Bonus eyesores for ECC residents include a stand-alone carport, three junk vehicles complete with towering weeds and flat tires, and a boat that definitely has seen better days.

Some will argue that Bayside and previous owners have been benevolent for all these years, allowing ECC to use the property for parking and landscaping. It’s a fair point until you figure that, with all the money ECC has spent, residents likely have paid for the property itself a few times over.

Another argument is that Bayside’s lack of maintenance of 3000 Breckenridge Lane is a point in favor of selling, but that argument falls as flat as the tires on the boat trailer. If polled, residents likely would opt to live with the junk cars and weeds compared to a noisy car wash that will divert a portion of the 30,000 cars that travel Hikes Point daily onto a thoroughfare that was never designed to handle such numbers.

The lawsuit is in the hands of ECC’s board, and now, Jefferson Circuit Court, but residents are hoping to generate support for their cause with these efforts:

  • An online petition that explains the issues in more detail.
  • A Facebook page (Hikes Point Wipe Out the Wash) to share facts and encourage others to share to their Facebook pages in order to build awareness.
  • We’re also on Twitter as @wipeoutwash, and are using the hashtag #wipeoutthewash.

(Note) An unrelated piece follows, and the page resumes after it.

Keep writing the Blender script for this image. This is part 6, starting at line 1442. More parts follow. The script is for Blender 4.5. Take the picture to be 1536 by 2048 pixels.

Thank you in advance for your support.

Dannah K. “Dannie” Prather lives in Louisville and is a freelance writer and part-time dog walker (Rover.com)

 

Hikes Point Wipe Out the Wash

FOR IMMEDIATE RELEASE

LOUISVILLE — A senior condo community has filed suit against a commercial realtor to reclaim property in a move residents hope will prevent the construction of a high-volume car wash in busy Hikes Point.

El Conquistador Condominium Association, Inc., filed suit in Jefferson Circuit Court Nov. 7 against Bayside Properties LLC of Louisville citing condo residents’ decades-long maintenance of a portion of the 1.43-acre parcel at 3000 Breckenridge Lane that Bayside wants to sell to SpeedWash Car Wash.

Casa Granada, another mostly-senior condo community, is located on the other side of the property in question.

Without a favorable ruling in the suit, some El Conquistador residents will find the driveway of the car wash about seven feet from their door. (See the photo above which highlights the boundaries of the parcel in red.) Additionally, several parking spaces and landscaping will be lost if the development proceeds.

Some El Conquistador residents have undertaken a petition to raise awareness of what they say is a safety, and quality-of-life, issue.

According to Kentucky Transportation Cabinet records, the average daily traffic rate for the area across the street from the McMahan Plaza Kroger, and many other businesses, is more than 31,000 vehicles. Diverting even a small percentage of that traffic onto El Conquistador Place is likely to make driving and parking more difficult for residents, increase the noise level exponentially, and could possibly interfere with first responders’ access to the condos.